(Lines of data)

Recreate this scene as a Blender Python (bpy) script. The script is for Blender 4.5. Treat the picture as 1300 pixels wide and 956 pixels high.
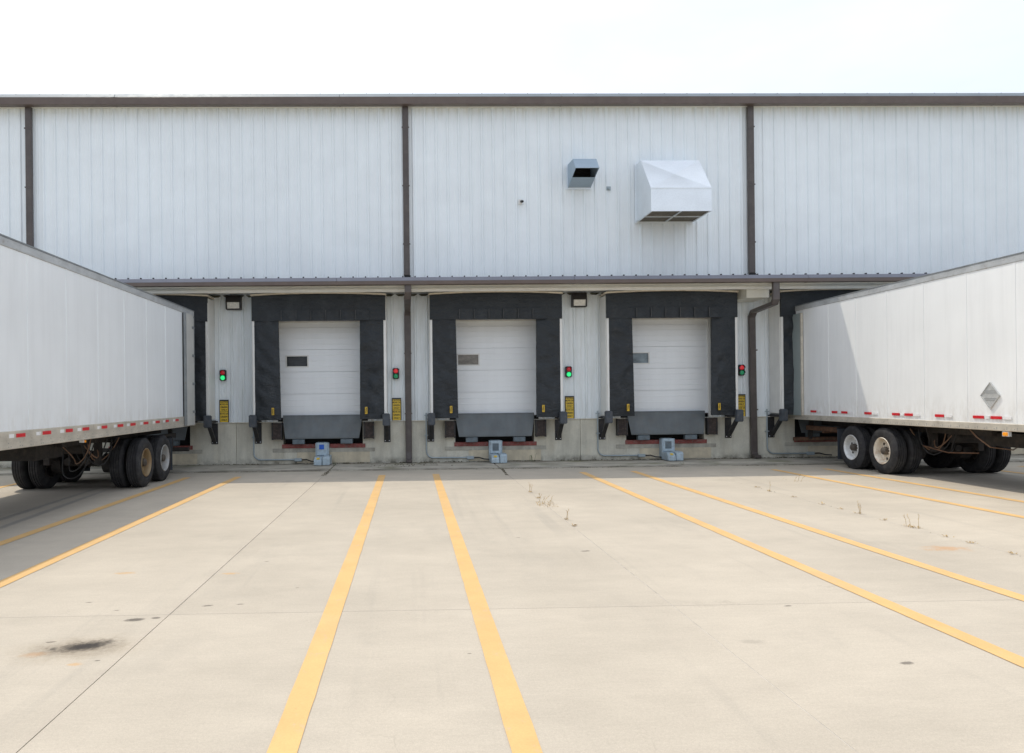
import bpy, bmesh, math, random
from mathutils import Vector, Matrix, noise
R = math.radians
random.seed(11)
for _o in list(bpy.data.objects): bpy.data.objects.remove(_o)
scn = bpy.context.scene
COL = scn.collection

# ------------------------------------------------------------------ camera
EYE = 1.81
YAW, ROLL = -.024, .0108
r0 = Vector((math.cos(YAW), math.sin(YAW), 0)); u0 = Vector((0, 0, 1)); fw = Vector((-math.sin(YAW), math.cos(YAW), 0))
rv = r0*math.cos(ROLL) - u0*math.sin(ROLL); uv = r0*math.sin(ROLL) + u0*math.cos(ROLL)
cam_d = bpy.data.cameras.new("camera"); cam = bpy.data.objects.new("camera", cam_d); COL.objects.link(cam)
cam.matrix_world = Matrix(((rv.x, uv.x, -fw.x, 0), (rv.y, uv.y, -fw.y, 0), (rv.z, uv.z, -fw.z, EYE), (0, 0, 0, 1)))
cam_d.sensor_width = 36; cam_d.sensor_fit = 'HORIZONTAL'; cam_d.lens = 965/1300*36
cam_d.shift_x = .0815; cam_d.shift_y = .0202
cam_d.clip_start = .05; cam_d.clip_end = 3000
scn.camera = cam

# ------------------------------------------------------------------ light
SUN = Vector((-.335, .42, 1)).normalized()
ELEV = math.asin(SUN.z); AZ = math.atan2(SUN.x, SUN.y)
w = bpy.data.worlds.new("World"); scn.world = w; w.use_nodes = True
nt = w.node_tree; nt.nodes.clear()
out = nt.nodes.new('ShaderNodeOutputWorld'); bg = nt.nodes.new('ShaderNodeBackground')
sky = nt.nodes.new('ShaderNodeTexSky'); sky.sky_type = 'NISHITA'; sky.sun_disc = False
sky.sun_elevation = ELEV; sky.sun_rotation = AZ; sky.dust_density = 3; sky.air_density = 1.0; sky.ozone_density = 1.0
tc = nt.nodes.new('ShaderNodeTexCoord'); mp = nt.nodes.new('ShaderNodeMapping'); mp.inputs['Scale'].default_value = (1.0, 1.0, 2.6)
nz = nt.nodes.new('ShaderNodeTexNoise'); nz.inputs['Scale'].default_value = 1.7; nz.inputs['Detail'].default_value = 6; nz.inputs['Roughness'].default_value = .55
mr = nt.nodes.new('ShaderNodeMapRange'); mr.inputs['From Min'].default_value = .3; mr.inputs['From Max'].default_value = .7
mr.inputs['To Min'].default_value = .62; mr.inputs['To Max'].default_value = .95
mx = nt.nodes.new('ShaderNodeMix'); mx.data_type = 'RGBA'
VEIL_FAR, VEIL_SUN = (5.75, 6.25, 7.15, 1), (9.2, 9.6, 10.2, 1)
nt.links.new(tc.outputs['Generated'], mp.inputs['Vector']); nt.links.new(mp.outputs[0], nz.inputs['Vector'])
nt.links.new(nz.outputs['Fac'], mr.inputs['Value']); nt.links.new(mr.outputs[0], mx.inputs['Factor'])
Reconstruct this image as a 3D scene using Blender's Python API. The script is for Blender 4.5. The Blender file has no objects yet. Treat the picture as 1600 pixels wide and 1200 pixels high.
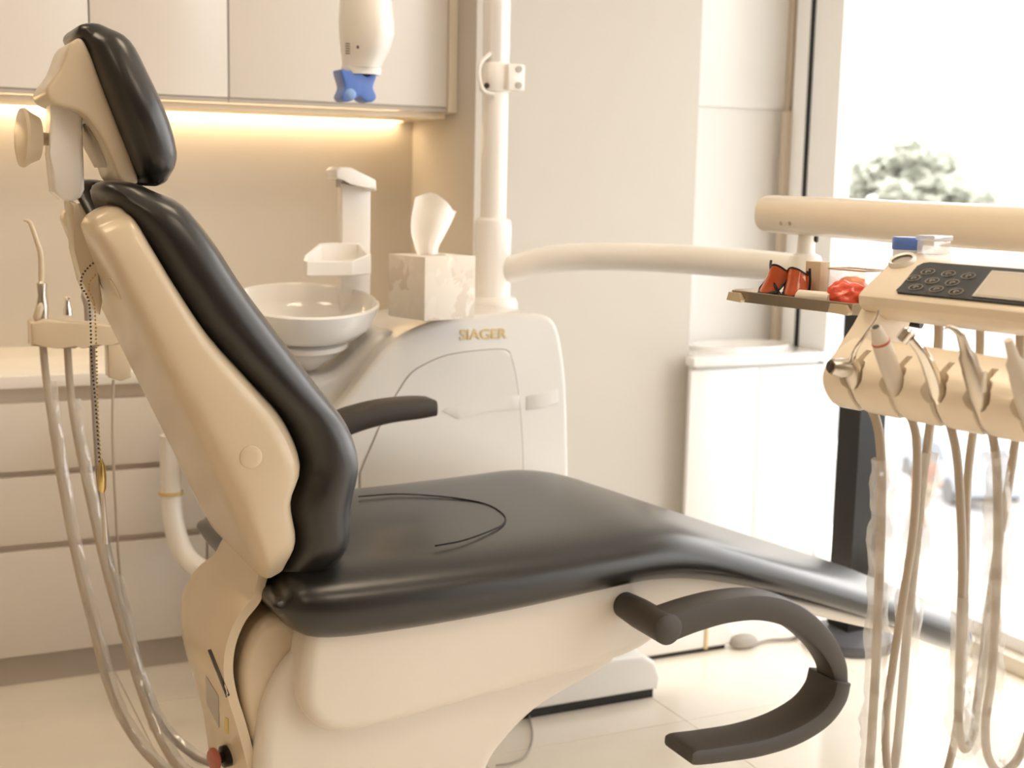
import bpy, bmesh, math, random
from mathutils.geometry import delaunay_2d_cdt
from mathutils import Vector, Matrix, noise
random.seed(7)
D = bpy.data
COL = bpy.context.scene.collection
sc = bpy.context.scene

# ------------------------------------------------------------------ camera, world, lights, exposure
CAM_H, FPX = 1.28, 2099.5
YAW, PITCH, ROLL = 0.448531287, 0.150525290, 0.0208701964
fwd = Vector((math.sin(YAW)*math.cos(PITCH), math.cos(YAW)*math.cos(PITCH), -math.sin(PITCH)))
rgt = Vector((math.cos(YAW), -math.sin(YAW), 0)); upv = rgt.cross(fwd)
rgt, upv = rgt*math.cos(ROLL)+upv*math.sin(ROLL), upv*math.cos(ROLL)-rgt*math.sin(ROLL)
cam_data = D.cameras.new('camera'); cam = D.objects.new('camera', cam_data); COL.objects.link(cam)
cam_data.sensor_width = 36; cam_data.lens = FPX/1600*36
cam_data.clip_start = .05; cam_data.clip_end = 500
cam_data.dof.use_dof = True; cam_data.dof.focus_distance = 2.05; cam_data.dof.aperture_fstop = 4.6
M = Matrix((rgt, upv, -fwd)).transposed().to_4x4(); M.translation = (0, 0, CAM_H)
cam.matrix_world = M; sc.camera = cam

SKY_STRENGTH, LED_STRENGTH, PANEL_STRENGTH = 3.6, 13.0, 8.0
sc.view_settings.view_transform = 'Standard'; sc.view_settings.look = 'None'
sc.view_settings.gamma = 1; sc.view_settings.use_curve_mapping = False
sc.view_settings.exposure = 0.2
W = D.worlds.new('overcast_sky'); sc.world = W; W.use_nodes = True
wb = W.node_tree.nodes['Background']; wb.inputs['Color'].default_value = (1, .985, .965, 1); wb.inputs['Strength'].default_value = SKY_STRENGTH
sc.cycles.max_bounces = 10; sc.cycles.diffuse_bounces = 6; sc.cycles.transparent_max_bounces = 16
sc.cycles.sample_clamp_indirect = 6

# ------------------------------------------------------------------ helpers
def ray(px, py): return fwd + rgt*((px-800)/FPX) - upv*((py-600)/FPX)
CAMP = Vector((0, 0, CAM_H))
def atY(px, py, Y): d = ray(px, py); return CAMP + d*(Y/d.y)
def atX(px, py, X): d = ray(px, py); return CAMP + d*(X/d.x)
def atZ(px, py, z): d = ray(px, py); return CAMP + d*((z-CAM_H)/d.z)

MATS = {}
def mat(name, rgb, rough=.5, spec=.5, metal=0, bump=0, bscale=40, var=0, vscale=5, coat=0, emit=None, estr=0, alpha=1, sheen=0, trans=0, stretch=None, sss=0):
    if name in MATS: return MATS[name]
    m = D.materials.new(name); m.use_nodes = True; nt = m.node_tree; b = nt.nodes['Principled BSDF']
    b.inputs['Base Color'].default_value = (*rgb, 1); b.inputs['Roughness'].default_value = rough
    b.inputs['Specular IOR Level'].default_value = spec; b.inputs['Metallic'].default_value = metal
    b.inputs['Coat Weight'].default_value = coat; b.inputs['Coat Roughness'].default_value = .33 if 'leather' in name else .08
    b.inputs['Alpha'].default_value = alpha
    b.inputs['Transmission Weight'].default_value = trans
    if emit: b.inputs['Emission Color'].default_value = (*emit, 1); b.inputs['Emission Strength'].default_value = estr
    if bump or var:
        tc = nt.nodes.new('ShaderNodeTexCoord'); src = tc.outputs['Object']
        if stretch:
            mp = nt.nodes.new('ShaderNodeMapping'); mp.inputs['Scale'].default_value = stretch
            nt.links.new(src, mp.inputs['Vector']); src = mp.outputs['Vector']
    if var:
        n = nt.nodes.new('ShaderNodeTexNoise'); n.inputs['Scale'].default_value = vscale; n.inputs['Detail'].default_value = 5
        nt.links.new(src, n.inputs['Vector'])
        r = nt.nodes.new('ShaderNodeValToRGB')
        r.color_ramp.elements[0].position = .35; r.color_ramp.elements[1].position = .68
        r.color_ramp.elements[0].color = (*[c*(1-var) for c in rgb], 1); r.color_ramp.elements[1].color = (*[min(1, c*(1+var*.5)) for c in rgb], 1)
        nt.links.new(n.outputs['Fac'], r.inputs['Fac']); nt.links.new(r.outputs['Color'], b.inputs['Base Color'])
    if bump:
        n = nt.nodes.new('ShaderNodeTexNoise'); n.inputs['Scale'].default_value = bscale; n.inputs['Detail'].default_value = 3
        nt.links.new(src, n.inputs['Vector'])
        bp = nt.nodes.new('ShaderNodeBump'); bp.inputs['Strength'].default_value = bump; bp.inputs['Distance'].default_value = .002
        nt.links.new(n.outputs['Fac'], bp.inputs['Height']); nt.links.new(bp.outputs['Normal'], b.inputs['Normal'])
    MATS[name] = m; return m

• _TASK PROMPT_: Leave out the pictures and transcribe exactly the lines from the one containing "Reconstruct this image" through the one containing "sc = bpy.context.scene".

• _RESPONSE_:
Reconstruct this image as a 3D scene using Blender's Python API. The script is for Blender 4.5. The Blender file has no objects yet. Treat the picture as 1600 pixels wide and 1200 pixels high.
import bpy, bmesh, math, random
from mathutils.geometry import delaunay_2d_cdt
from mathutils import Vector, Matrix, noise
random.seed(7)
D = bpy.data
COL = bpy.context.scene.collection
sc = bpy.context.scene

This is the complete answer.